In a September 2006 issue of the Village Voice, art critic Jerry Saltz contemplated the enormity of the art scene in the New York City neighborhood of Chelsea, in an article

http://www.villagevoice.com/2006-09-26/art/the-art-world-jungle/. Over three hundred gallery shows were slated to open the fall season.

Much has happened since then, with the Great Recession of 2008 and the destruction of many galleries and businesses caused by Hurricane Sandy. The result is that there are only approximately one hundred art galleries still operating in Chelsea today, with most of the work exhibited exorbitantly priced. The diminution of Chelsea as the art world mecca in ways mimics the earlier declines of Soho and Paris.

The PCA&D annual Fine Art and Photography Departments’ field trip to New York City was held on Friday, March 27th. In the afternoon, the Fine Art sophomores in Tim Roda’s Digital Mixed Media: Time, Motion & Sequence class descended upon Chelsea ready to ask a cross-section of random New Yorkers one simple question: “What is Art?”
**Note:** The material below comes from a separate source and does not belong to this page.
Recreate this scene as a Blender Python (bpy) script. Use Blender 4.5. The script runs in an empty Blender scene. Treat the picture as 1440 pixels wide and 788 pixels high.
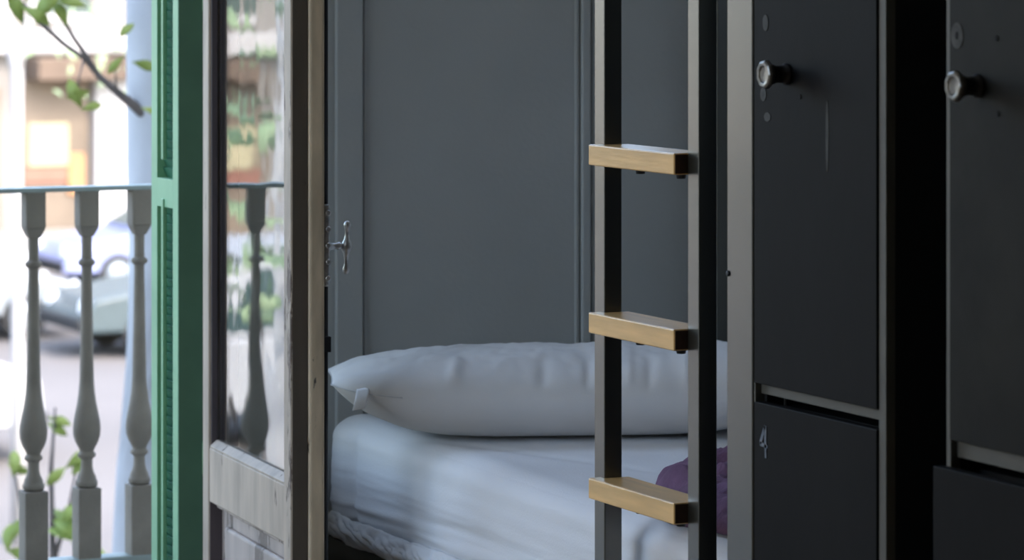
import bpy, bmesh, math, random
from mathutils import Vector, Matrix, noise

random.seed(7)
scene = bpy.context.scene
COL = scene.collection
PI = math.pi


# ------------------------------------------------------------------ materials
def mat(name, color, rough=0.6, metal=0.0, var=0.15, vscale=6.0, bump=0.0, bscale=60.0,
        spec=0.5, stretch=(1, 1, 1), color2=None):
    m = bpy.data.materials.new(name)
    m.use_nodes = True
    nt = m.node_tree
    b = nt.nodes['Principled BSDF']
    b.inputs['Roughness'].default_value = rough
    b.inputs['Metallic'].default_value = metal
    b.inputs['Specular IOR Level'].default_value = spec
    tc = nt.nodes.new('ShaderNodeTexCoord')
    mp = nt.nodes.new('ShaderNodeMapping')
    mp.inputs['Scale'].default_value = stretch
    nt.links.new(tc.outputs['Object'], mp.inputs['Vector'])
    nz = nt.nodes.new('ShaderNodeTexNoise')
    nz.inputs['Scale'].default_value = vscale
    nz.inputs['Detail'].default_value = 5
    nt.links.new(mp.outputs['Vector'], nz.inputs['Vector'])
    rp = nt.nodes.new('ShaderNodeValToRGB')
    rp.color_ramp.elements[0].position = 0.3
    rp.color_ramp.elements[1].position = 0.7
    c2 = color2 or tuple(c * (1 - var) for c in color)
    rp.color_ramp.elements[0].color = (*c2, 1)
    rp.color_ramp.elements[1].color = (*[min(1, c * (1 + (var if color2 is None else 0))) for c in color], 1)
    nt.links.new(nz.outputs['Fac'], rp.inputs['Fac'])
    nt.links.new(rp.outputs['Color'], b.inputs['Base Color'])
    if bump > 0:
        n2 = nt.nodes.new('ShaderNodeTexNoise')
        n2.inputs['Scale'].default_value = bscale
        n2.inputs['Detail'].default_value = 4
        nt.links.new(mp.outputs['Vector'], n2.inputs['Vector'])
        bp = nt.nodes.new('ShaderNodeBump')
        bp.inputs['Strength'].default_value = bump
        bp.inputs['Distance'].default_value = 0.01
        nt.links.new(n2.outputs['Fac'], bp.inputs['Height'])
        nt.links.new(bp.outputs['Normal'], b.inputs['Normal'])
    return m


def peel_mat(name, paint, wood, amount=0.62, rough=0.55, scale=9.0, stretch=(1, 1, 0.25)):
    """old paint with chips that show the wood under it"""
    m = bpy.data.materials.new(name)
    m.use_nodes = True
    nt = m.node_tree
    b = nt.nodes['Principled BSDF']
    b.inputs['Roughness'].default_value = rough
    tc = nt.nodes.new('ShaderNodeTexCoord')
    mp = nt.nodes.new('ShaderNodeMapping')
    mp.inputs['Scale'].default_value = stretch
    nt.links.new(tc.outputs['Object'], mp.inputs['Vector'])
    nz = nt.nodes.new('ShaderNodeTexNoise')
    nz.inputs['Scale'].default_value = scale
    nz.inputs['Detail'].default_value = 9
    nz.inputs['Roughness'].default_value = 0.7
    nt.links.new(mp.outputs['Vector'], nz.inputs['Vector'])
    rp = nt.nodes.new('ShaderNodeValToRGB')
    rp.color_ramp.elements[0].position = amount
    rp.color_ramp.elements[1].position = amount + 0.03
    rp.color_ramp.elements[0].color = (0, 0, 0, 1)
    rp.color_ramp.elements[1].color = (1, 1, 1, 1)
    nt.links.new(nz.outputs['Fac'], rp.inputs['Fac'])
    n2 = nt.nodes.new('ShaderNodeTexNoise')
    n2.inputs['Scale'].default_value = scale * 1.5
    n2.inputs['Detail'].default_value = 6
    nt.links.new(mp.outputs['Vector'], n2.inputs['Vector'])
    r2 = nt.nodes.new('ShaderNodeValToRGB')
    r2.color_ramp.elements[0].position = 0.3
    r2.color_ramp.elements[1].position = 0.72
    r2.color_ramp.elements[0].color = (*[c * 0.72 for c in paint], 1)
    r2.color_ramp.elements[1].color = (*[min(1, c * 1.1) for c in paint], 1)
    nt.links.new(n2.outputs['Fac'], r2.inputs['Fac'])
    mx = nt.nodes.new('ShaderNodeMixRGB')
    nt.links.new(rp.outputs['Color'], mx.inputs['Fac'])
    nt.links.new(r2.outputs['Color'], mx.inputs['Color1'])
    mx.inputs['Color2'].default_value = (*wood, 1)
    nt.links.new(mx.outputs['Color'], b.inputs['Base Color'])
    inv = nt.nodes.new('ShaderNodeMath')
    inv.operation = 'MULTIPLY_ADD'
    inv.inputs[1].default_value = -1.0
    inv.inputs[2].default_value = 1.0
    nt.links.new(rp.outputs['Color'], inv.inputs[0])
    bp = nt.nodes.new('ShaderNodeBump')
    bp.inputs['Strength'].default_value = 0.5
    bp.inputs['Distance'].default_value = 0.004
    nt.links.new(inv.outputs[0], bp.inputs['Height'])
    nt.links.new(bp.outputs['Normal'], b.inputs['Normal'])
    return m


def pane_mat(name, tint=(0.95, 0.97, 0.96), rough=0.01):
    m = bpy.data.materials.new(name)
    m.use_nodes = True
    nt = m.node_tree
    nt.nodes.remove(nt.nodes['Principled BSDF'])
    out = nt.nodes['Material Output']
    lw = nt.nodes.new('ShaderNodeLayerWeight')      # Schlick reflectance, the same from both sides of the pane
    lw.inputs['Blend'].default_value = 0.5
    pw5 = nt.nodes.new('ShaderNodeMath')
    pw5.operation = 'POWER'
    pw5.inputs[1].default_value = 5.0
    nt.links.new(lw.outputs['Facing'], pw5.inputs[0])
    fr = nt.nodes.new('ShaderNodeMath')
    fr.operation = 'MULTIPLY_ADD'
    fr.inputs[1].default_value = 0.88
    fr.inputs[2].default_value = 0.12
    nt.links.new(pw5.outputs[0], fr.inputs[0])
    tr = nt.nodes.new('ShaderNodeBsdfTransparent')
    tr.inputs['Color'].default_value = (*tint, 1)
    gl = nt.nodes.new('ShaderNodeBsdfGlossy')
    gl.inputs['Roughness'].default_value = rough
    tc = nt.nodes.new('ShaderNodeTexCoord')
    nz = nt.nodes.new('ShaderNodeTexNoise')
    nz.inputs['Scale'].default_value = 5.0
    nt.links.new(tc.outputs['Object'], nz.inputs['Vector'])
    bp = nt.nodes.new('ShaderNodeBump')
    bp.inputs['Strength'].default_value = 0.05
    bp.inputs['Distance'].default_value = 0.01
    nt.links.new(nz.outputs['Fac'], bp.inputs['Height'])
    nt.links.new(bp.outputs['Normal'], gl.inputs['Normal'])
    mx = nt.nodes.new('ShaderNodeMixShader')
    nt.links.new(fr.outputs[0], mx.inputs['Fac'])
    nt.links.new(tr.outputs['BSDF'], mx.inputs[1])
    nt.links.new(gl.outputs['BSDF'], mx.inputs[2])
    nt.links.new(mx.outputs['Shader'], out.inputs['Surface'])
    return m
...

What kind of answers would they find in a declining art center that is being co-opted by boutique stores and high-end condominiums?

The students strategically canvassed the ten-block radius that comprises the Chelsea art gallery district. They decidedly went low-tech, using only their smart phones to film responses to the question. When they returned from the trip, the class continued their collaboration by editing the footage and producing the approximately four-minute video What is Art?